Imaginez quelle serait votre vie enfermé dans un placard«Dans les placards, il fait sombre, il fait nuit, la honte et la solitude règnent», explique Caroline Dayer, intervenante et auteure de «Sous les pavés, le genre. Hacker le sexisme.» «L’homosexualité n’est pas une source de souffrance, mais l’homophobie oui. Il y a des verrous qui maintiennent les portes fermées, comme la peur d’être rejeté ou de ne plus être aimé de ses proches». Pour la chercheuse de l’Université de Genève, il faut donner un trousseau de clés pour pouvoir ouvrir ces verrous et passer de la survie à la vie. Il y a des signes à donner aux jeunes, parce que la formulation à soi n’est pas évidente. A qui parler? «Tu ne peux pas te le dire, car on ne t’a jamais dit que c’était possible, on n’en a jamais parlé avec des amis, à l’école et dans la famille non plus. Donc tu gardes pour toi et tu te dis que t’as un problème et tu ne sais même pas à qui en parler», témoigne Florence une jeune femme que la conférencière cite en exemple. Comment trouver des repères quand la socialisation en négatif ne donne pas de facteurs d’identifications? Ce qui fait office de facteurs de protections, comme la famille ou le groupe d’amis est souvent absent chez les jeunes homosexuels dont le risque de suicide est plus élevé que chez les hétérosexuels.

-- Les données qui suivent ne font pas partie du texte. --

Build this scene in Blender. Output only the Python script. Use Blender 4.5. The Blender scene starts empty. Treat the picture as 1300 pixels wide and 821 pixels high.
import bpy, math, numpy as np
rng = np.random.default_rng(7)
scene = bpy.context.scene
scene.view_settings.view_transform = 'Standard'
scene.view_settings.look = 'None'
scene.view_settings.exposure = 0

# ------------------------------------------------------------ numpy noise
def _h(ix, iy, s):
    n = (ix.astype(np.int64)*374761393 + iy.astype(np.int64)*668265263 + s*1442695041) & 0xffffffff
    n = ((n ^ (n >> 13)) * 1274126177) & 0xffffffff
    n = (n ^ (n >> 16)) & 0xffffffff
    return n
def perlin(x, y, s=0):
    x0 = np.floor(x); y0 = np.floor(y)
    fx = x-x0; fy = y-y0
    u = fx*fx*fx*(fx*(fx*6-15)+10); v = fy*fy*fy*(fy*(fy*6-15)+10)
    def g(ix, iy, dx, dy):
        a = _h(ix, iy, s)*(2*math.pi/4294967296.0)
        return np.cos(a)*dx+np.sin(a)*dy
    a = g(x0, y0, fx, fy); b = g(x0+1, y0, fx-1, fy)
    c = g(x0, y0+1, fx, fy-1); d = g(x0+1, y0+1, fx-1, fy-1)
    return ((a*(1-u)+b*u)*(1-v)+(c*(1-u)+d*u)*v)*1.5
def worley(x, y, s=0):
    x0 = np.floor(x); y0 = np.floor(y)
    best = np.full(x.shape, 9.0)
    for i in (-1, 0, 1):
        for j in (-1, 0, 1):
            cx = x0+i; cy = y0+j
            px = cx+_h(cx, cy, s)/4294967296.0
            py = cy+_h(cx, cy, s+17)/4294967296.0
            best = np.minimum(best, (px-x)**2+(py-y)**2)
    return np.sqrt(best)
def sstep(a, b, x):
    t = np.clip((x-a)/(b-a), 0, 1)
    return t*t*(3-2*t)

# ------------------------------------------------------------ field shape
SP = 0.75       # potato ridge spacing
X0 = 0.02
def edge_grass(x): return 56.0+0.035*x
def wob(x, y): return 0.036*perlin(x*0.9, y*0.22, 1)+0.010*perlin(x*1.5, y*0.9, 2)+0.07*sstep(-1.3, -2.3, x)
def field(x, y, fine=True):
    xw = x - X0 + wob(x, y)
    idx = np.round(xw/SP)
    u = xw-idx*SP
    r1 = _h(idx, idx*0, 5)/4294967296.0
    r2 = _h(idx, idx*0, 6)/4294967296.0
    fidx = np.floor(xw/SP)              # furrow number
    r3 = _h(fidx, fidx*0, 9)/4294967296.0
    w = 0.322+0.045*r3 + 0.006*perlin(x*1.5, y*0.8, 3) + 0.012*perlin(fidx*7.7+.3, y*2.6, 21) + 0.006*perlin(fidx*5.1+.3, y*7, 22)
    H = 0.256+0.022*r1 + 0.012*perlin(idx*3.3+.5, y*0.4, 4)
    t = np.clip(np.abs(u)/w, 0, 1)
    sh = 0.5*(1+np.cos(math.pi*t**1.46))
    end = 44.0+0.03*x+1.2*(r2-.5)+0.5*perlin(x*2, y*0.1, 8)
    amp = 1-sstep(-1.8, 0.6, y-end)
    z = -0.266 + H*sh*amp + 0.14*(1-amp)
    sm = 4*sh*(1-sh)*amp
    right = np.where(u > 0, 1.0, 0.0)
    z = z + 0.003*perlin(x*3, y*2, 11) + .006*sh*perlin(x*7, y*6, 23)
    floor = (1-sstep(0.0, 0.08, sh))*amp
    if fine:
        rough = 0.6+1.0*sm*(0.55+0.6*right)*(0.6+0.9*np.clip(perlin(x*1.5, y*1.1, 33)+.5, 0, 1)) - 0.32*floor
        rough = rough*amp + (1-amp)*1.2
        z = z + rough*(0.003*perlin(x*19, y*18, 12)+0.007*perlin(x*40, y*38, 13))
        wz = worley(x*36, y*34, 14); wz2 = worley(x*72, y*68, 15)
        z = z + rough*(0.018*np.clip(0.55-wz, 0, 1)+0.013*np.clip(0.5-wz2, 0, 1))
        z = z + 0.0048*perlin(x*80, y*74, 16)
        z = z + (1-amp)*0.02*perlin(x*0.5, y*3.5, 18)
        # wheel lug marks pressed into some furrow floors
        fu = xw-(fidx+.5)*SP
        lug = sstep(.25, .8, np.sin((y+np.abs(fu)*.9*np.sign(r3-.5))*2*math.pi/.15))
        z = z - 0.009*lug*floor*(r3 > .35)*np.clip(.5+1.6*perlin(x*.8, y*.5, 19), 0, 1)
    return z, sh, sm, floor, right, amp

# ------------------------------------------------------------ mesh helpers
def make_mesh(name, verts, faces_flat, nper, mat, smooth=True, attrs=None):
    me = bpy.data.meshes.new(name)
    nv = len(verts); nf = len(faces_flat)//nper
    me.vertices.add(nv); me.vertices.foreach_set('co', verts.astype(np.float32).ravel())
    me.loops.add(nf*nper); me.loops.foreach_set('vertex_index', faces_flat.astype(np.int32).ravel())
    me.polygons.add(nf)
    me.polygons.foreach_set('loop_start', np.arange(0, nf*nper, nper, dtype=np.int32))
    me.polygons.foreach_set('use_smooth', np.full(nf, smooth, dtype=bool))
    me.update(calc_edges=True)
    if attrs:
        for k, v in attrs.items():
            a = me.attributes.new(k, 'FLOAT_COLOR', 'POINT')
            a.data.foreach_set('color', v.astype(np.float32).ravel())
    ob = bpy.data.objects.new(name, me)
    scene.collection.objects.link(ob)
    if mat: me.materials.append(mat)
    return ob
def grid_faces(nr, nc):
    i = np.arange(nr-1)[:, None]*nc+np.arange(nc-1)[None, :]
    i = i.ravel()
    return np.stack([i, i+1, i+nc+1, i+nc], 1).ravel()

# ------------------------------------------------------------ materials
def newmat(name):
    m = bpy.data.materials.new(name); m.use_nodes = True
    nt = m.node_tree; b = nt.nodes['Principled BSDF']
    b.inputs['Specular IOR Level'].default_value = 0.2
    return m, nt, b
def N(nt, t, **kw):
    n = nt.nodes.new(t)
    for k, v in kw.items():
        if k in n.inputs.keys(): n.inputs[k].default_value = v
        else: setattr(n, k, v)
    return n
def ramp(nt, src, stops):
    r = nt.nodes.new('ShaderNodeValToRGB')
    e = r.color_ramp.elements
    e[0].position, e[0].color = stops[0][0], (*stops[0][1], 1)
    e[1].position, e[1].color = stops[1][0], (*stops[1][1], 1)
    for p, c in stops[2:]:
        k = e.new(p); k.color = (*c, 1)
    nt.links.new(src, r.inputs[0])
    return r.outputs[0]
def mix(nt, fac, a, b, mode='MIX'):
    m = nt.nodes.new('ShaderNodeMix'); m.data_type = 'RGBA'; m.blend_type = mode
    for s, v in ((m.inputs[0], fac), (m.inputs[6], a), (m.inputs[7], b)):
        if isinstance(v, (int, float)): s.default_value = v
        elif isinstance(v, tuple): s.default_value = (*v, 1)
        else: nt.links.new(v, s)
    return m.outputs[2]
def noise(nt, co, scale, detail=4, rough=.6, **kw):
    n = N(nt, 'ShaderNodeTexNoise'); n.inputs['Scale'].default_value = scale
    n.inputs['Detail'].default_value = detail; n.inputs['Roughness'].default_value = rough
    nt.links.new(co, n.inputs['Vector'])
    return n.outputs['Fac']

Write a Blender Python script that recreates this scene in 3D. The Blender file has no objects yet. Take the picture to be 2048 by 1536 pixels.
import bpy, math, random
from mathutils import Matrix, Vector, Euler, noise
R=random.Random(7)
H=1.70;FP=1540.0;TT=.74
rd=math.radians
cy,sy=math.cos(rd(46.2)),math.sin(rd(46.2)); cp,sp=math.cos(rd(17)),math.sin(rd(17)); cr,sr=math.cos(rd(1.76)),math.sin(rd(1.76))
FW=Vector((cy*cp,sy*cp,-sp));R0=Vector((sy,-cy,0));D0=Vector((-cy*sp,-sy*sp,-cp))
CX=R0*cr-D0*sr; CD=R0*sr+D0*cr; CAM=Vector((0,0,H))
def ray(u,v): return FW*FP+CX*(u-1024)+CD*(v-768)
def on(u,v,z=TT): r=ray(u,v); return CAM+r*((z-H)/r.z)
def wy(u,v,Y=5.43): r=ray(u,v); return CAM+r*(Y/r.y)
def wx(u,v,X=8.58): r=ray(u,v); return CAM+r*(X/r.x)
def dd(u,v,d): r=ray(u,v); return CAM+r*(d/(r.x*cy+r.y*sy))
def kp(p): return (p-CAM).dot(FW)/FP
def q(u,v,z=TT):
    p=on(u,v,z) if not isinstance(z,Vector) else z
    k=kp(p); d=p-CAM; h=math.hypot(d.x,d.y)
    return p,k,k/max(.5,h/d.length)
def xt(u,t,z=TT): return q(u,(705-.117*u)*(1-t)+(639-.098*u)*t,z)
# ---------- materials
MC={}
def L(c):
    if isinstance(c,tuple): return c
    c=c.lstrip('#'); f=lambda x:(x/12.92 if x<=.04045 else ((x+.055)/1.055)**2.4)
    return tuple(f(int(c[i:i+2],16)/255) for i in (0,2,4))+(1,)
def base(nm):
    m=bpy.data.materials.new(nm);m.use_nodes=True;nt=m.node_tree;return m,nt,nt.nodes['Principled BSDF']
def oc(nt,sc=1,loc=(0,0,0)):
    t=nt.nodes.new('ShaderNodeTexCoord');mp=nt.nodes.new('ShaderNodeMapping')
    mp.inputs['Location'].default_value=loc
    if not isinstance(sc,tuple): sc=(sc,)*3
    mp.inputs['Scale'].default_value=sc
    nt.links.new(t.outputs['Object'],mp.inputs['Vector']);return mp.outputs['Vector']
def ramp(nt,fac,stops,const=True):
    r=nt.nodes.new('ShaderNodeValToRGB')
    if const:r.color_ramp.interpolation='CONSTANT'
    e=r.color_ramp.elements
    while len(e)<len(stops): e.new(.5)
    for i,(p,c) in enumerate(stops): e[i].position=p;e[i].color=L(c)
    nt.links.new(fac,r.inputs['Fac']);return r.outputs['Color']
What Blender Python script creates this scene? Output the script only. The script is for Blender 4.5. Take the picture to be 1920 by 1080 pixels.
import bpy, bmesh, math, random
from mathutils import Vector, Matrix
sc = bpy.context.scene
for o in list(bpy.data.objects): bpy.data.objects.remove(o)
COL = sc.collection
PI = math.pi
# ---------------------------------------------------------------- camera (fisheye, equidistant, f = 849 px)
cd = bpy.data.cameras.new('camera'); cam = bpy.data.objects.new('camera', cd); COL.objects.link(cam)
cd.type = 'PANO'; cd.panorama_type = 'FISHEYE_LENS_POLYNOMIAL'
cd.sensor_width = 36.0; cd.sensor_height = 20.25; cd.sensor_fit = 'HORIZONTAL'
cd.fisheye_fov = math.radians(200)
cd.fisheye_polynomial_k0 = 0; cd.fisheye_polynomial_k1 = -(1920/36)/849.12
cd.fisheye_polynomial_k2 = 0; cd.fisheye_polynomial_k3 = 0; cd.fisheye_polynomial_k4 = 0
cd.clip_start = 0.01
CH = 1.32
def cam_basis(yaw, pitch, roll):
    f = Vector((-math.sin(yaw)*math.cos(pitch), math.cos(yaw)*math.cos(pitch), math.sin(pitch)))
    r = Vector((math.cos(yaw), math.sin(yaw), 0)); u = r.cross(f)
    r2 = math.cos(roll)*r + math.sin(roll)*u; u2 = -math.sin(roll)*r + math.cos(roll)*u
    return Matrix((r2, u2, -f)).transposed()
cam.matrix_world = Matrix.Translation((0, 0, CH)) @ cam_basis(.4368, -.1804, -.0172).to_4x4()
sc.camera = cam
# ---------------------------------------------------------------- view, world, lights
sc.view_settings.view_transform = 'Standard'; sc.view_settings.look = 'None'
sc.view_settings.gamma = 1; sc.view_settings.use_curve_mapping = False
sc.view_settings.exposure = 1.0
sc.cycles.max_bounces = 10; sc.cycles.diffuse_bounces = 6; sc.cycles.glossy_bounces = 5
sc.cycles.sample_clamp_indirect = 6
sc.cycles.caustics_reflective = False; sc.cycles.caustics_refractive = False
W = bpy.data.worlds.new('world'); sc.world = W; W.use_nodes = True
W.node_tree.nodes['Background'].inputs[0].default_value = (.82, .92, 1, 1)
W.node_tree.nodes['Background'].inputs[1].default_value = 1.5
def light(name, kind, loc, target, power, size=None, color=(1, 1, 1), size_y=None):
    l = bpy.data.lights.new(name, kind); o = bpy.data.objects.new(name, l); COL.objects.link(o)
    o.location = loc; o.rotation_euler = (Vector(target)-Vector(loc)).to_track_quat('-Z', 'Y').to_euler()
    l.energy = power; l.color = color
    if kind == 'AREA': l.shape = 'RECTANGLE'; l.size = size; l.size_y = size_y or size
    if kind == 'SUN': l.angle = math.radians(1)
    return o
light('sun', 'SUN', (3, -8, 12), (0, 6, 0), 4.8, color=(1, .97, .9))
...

Offrir des espaces de sécurité et de rencontre«Chaque personne a une capacité d’action à sa manière pour montrer son inclusivité. Il faut promouvoir par des affiches, des signes sur une porte, ceux qui savent se reconnaîtront», témoigne Fatou-Maty Diouf de l’équipe d’animation Totem. Cette jeune femme souriante et bien dans ses baskets, est une pionnière de ce groupe de soutien aux jeunes LGBTI: «Un lieu où on peut échanger, se retrouver, et trouver des modèles. Ici les jeunes sont en sécurité, pas de questions intrusives et pas d’étiquettes. Ils vivent le fait de ne plus être seuls». Grâce à son système de réseau, cette association genevoise qui fonctionne par le relai et le bénévolat de ceux qui ont osé pousser la porte intervient désormais dans les écoles afin de prévenir les discriminations. En continuité de Totem, Alexia Scappaticci travaille au Refuge Genève, structure qui propose deux places d’hébergement pour des jeunes jetés à la rue: «Il faut recréer le dialogue avec les familles, nous associons souvent des représentants de communautés religieuses, c’est rassurant pour les parents lorsque c’est la religion qui est à l’origine du rejet».
Des pasteures inclusivesA Genève, l’Eglise réformée devra se prononcer prochainement sur l’ouverture d’un rite de bénédiction pour les couples homosexuels. Pour la pasteure Carolina Costa, coordinatrice du Lab, «ce n’est même plus une question. Comme jeune j’ai vécu dans une Eglise ouverte, le pasteur m’a donné accès à un Jésus qui faisait disparaître tous les placards. Chaque être humain est un miracle de Dieu et Dieu bénit tous les humains». Une vision que rejoint Vanessa Trüb, pasteure elle aussi «nous avons besoin d’outils pour comprendre, j’avais des réflexes hétérosexistes, or on n’a pas le choix de sa sexualité. Il faut pouvoir accompagner la personne à partir de ce qu’elle est et non pas ce qu’on voudrait qu’elle soit». Des tables rondes durant l’après-midi ont également permis aux participants de prendre conscience de l’urgence d’agir pour l’égalité ainsi que la prévention des discriminations en raison du sexe, de l’orientation sexuelle ou de l’identité de genre. En 2017, la Suisse se situe en 26e positions sur 49 pays avec seulement 30,94% d’égalité pour les personnes LGBTI, selon le classement Rainbow-Europe basé sur le cadre juridique et le climat social de chaque pays.